• **SHORT TASK**
Return only the lines between the line holding "k(.2, .23, .02), .3)" and the line holding "k(.035, .07, .03), .1, .95, 0)", the two boundary lines included, exactly as they appear.

══ DATA

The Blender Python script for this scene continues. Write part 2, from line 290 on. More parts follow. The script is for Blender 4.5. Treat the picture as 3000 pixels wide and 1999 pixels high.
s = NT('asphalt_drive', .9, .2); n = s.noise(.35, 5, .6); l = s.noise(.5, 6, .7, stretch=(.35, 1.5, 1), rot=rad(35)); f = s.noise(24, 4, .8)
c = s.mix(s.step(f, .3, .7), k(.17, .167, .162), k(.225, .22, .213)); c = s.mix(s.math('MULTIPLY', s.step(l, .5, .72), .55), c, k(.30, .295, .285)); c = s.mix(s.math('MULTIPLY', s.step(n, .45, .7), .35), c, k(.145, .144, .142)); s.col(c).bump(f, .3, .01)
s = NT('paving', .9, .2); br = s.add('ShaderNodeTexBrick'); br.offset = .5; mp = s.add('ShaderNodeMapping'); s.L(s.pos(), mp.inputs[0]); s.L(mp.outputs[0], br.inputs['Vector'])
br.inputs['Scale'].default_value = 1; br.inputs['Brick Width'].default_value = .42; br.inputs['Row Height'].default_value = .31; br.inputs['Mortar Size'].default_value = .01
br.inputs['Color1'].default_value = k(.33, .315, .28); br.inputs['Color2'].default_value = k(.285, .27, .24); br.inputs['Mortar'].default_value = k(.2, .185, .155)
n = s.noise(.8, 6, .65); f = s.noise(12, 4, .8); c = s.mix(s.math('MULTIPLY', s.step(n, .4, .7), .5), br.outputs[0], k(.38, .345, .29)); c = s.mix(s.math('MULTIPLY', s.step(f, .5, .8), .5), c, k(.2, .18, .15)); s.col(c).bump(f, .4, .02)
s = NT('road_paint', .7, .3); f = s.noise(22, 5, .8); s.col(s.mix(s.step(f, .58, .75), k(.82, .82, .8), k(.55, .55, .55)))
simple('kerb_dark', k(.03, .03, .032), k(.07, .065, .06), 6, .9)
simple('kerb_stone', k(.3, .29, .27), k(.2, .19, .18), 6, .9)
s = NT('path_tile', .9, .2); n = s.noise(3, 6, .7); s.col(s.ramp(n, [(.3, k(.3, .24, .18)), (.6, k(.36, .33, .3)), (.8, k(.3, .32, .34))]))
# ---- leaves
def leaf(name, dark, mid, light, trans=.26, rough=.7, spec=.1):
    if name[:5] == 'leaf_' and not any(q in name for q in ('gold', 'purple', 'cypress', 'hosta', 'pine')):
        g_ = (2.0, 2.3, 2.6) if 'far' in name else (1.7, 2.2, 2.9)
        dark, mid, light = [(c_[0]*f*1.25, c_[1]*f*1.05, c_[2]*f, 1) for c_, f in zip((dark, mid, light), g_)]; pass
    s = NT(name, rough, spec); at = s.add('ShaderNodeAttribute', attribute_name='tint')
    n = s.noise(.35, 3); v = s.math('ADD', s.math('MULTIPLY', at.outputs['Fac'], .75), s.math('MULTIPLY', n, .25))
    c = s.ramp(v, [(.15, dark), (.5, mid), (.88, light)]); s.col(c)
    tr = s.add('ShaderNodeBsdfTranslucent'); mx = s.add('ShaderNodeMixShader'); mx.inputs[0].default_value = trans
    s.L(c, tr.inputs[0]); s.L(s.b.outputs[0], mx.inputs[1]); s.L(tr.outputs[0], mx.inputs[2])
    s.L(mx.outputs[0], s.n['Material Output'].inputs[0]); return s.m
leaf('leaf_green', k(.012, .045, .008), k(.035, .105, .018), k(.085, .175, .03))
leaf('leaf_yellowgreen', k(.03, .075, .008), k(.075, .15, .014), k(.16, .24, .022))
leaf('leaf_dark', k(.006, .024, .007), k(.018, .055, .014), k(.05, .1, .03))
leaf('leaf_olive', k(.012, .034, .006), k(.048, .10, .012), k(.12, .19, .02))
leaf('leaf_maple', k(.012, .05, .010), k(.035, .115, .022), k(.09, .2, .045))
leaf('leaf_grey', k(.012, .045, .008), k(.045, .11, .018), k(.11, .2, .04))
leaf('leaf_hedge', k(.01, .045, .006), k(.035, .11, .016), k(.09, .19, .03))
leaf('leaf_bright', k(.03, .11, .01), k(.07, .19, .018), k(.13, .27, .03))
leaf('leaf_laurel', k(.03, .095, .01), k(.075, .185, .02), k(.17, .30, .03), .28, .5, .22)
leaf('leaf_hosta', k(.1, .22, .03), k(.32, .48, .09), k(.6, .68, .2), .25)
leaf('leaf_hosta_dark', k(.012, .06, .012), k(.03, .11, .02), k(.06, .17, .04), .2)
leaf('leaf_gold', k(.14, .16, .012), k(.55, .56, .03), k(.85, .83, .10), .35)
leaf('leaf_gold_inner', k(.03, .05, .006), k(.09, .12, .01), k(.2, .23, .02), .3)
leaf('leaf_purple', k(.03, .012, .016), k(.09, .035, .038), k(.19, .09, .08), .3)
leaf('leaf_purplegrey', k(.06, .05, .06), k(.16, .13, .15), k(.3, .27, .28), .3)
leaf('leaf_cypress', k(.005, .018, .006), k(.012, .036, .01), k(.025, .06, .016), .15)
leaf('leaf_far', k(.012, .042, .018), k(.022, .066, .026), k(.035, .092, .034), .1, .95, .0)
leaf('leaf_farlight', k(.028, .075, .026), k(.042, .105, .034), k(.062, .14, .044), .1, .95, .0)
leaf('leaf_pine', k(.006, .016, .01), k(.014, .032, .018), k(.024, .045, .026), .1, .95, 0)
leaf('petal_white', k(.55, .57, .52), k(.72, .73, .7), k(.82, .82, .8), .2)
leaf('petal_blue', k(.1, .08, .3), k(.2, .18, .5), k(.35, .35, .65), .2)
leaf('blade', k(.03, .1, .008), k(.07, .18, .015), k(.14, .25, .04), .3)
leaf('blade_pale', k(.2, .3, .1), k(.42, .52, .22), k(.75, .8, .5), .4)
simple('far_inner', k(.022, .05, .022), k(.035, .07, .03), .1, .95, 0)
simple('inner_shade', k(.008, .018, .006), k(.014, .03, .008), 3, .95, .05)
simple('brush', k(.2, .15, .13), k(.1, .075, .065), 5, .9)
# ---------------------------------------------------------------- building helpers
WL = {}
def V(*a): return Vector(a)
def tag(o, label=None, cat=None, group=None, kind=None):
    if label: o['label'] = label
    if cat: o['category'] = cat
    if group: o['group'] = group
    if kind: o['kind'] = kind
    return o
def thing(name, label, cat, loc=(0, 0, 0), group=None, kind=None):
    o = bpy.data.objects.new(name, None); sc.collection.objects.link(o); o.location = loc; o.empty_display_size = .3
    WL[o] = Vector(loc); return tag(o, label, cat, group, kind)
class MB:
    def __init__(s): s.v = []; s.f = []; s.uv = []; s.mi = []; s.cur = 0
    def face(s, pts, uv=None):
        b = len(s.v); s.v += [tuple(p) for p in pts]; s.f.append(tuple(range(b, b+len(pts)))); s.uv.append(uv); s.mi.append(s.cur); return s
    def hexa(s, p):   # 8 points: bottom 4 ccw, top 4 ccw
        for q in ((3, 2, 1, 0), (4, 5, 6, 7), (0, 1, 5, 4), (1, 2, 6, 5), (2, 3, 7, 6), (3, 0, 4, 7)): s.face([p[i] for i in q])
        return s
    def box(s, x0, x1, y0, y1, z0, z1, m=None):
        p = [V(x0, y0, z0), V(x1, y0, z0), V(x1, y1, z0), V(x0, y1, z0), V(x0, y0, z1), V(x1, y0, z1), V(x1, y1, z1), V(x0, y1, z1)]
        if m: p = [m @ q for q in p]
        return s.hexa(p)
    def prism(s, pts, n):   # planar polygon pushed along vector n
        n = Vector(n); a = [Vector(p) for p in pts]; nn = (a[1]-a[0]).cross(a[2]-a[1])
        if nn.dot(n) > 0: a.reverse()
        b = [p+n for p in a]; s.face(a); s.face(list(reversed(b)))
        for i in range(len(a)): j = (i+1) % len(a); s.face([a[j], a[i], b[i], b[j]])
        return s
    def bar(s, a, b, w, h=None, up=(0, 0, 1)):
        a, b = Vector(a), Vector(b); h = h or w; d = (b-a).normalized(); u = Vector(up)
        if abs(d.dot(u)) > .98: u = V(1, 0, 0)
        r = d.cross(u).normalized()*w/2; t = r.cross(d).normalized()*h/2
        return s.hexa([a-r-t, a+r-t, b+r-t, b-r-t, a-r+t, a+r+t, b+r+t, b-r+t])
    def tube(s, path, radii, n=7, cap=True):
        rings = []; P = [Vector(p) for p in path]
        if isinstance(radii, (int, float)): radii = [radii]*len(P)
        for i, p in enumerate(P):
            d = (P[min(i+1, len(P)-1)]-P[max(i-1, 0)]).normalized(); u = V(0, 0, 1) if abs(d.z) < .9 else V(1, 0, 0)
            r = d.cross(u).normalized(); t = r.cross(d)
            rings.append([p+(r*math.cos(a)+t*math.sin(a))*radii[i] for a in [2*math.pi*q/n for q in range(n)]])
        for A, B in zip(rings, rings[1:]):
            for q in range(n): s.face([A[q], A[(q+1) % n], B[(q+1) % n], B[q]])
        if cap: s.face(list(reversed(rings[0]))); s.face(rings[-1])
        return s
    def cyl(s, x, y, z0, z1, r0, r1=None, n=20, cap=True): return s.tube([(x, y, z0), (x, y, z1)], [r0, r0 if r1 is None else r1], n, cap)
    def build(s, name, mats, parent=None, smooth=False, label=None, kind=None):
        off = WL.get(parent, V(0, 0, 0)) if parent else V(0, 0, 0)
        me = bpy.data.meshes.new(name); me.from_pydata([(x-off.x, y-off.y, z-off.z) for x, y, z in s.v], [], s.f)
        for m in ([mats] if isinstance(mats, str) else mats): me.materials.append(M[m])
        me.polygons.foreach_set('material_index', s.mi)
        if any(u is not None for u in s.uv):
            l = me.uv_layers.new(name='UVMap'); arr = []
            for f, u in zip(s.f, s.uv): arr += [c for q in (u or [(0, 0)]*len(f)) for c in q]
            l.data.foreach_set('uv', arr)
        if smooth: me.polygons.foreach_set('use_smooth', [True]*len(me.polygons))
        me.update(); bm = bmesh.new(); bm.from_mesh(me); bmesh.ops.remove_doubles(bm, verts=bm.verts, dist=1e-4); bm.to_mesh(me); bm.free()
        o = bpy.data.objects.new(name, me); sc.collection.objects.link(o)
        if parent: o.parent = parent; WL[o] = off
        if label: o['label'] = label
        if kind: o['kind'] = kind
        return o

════

• **RESPONSE FOR THIS EXERCISE**
leaf('leaf_gold_inner', k(.03, .05, .006), k(.09, .12, .01), k(.2, .23, .02), .3)
leaf('leaf_purple', k(.03, .012, .016), k(.09, .035, .038), k(.19, .09, .08), .3)
leaf('leaf_purplegrey', k(.06, .05, .06), k(.16, .13, .15), k(.3, .27, .28), .3)
leaf('leaf_cypress', k(.005, .018, .006), k(.012, .036, .01), k(.025, .06, .016), .15)
leaf('leaf_far', k(.012, .042, .018), k(.022, .066, .026), k(.035, .092, .034), .1, .95, .0)
leaf('leaf_farlight', k(.028, .075, .026), k(.042, .105, .034), k(.062, .14, .044), .1, .95, .0)
leaf('leaf_pine', k(.006, .016, .01), k(.014, .032, .018), k(.024, .045, .026), .1, .95, 0)
leaf('petal_white', k(.55, .57, .52), k(.72, .73, .7), k(.82, .82, .8), .2)
leaf('petal_blue', k(.1, .08, .3), k(.2, .18, .5), k(.35, .35, .65), .2)
leaf('blade', k(.03, .1, .008), k(.07, .18, .015), k(.14, .25, .04), .3)
leaf('blade_pale', k(.2, .3, .1), k(.42, .52, .22), k(.75, .8, .5), .4)
simple('far_inner', k(.022, .05, .022), k(.035, .07, .03), .1, .95, 0)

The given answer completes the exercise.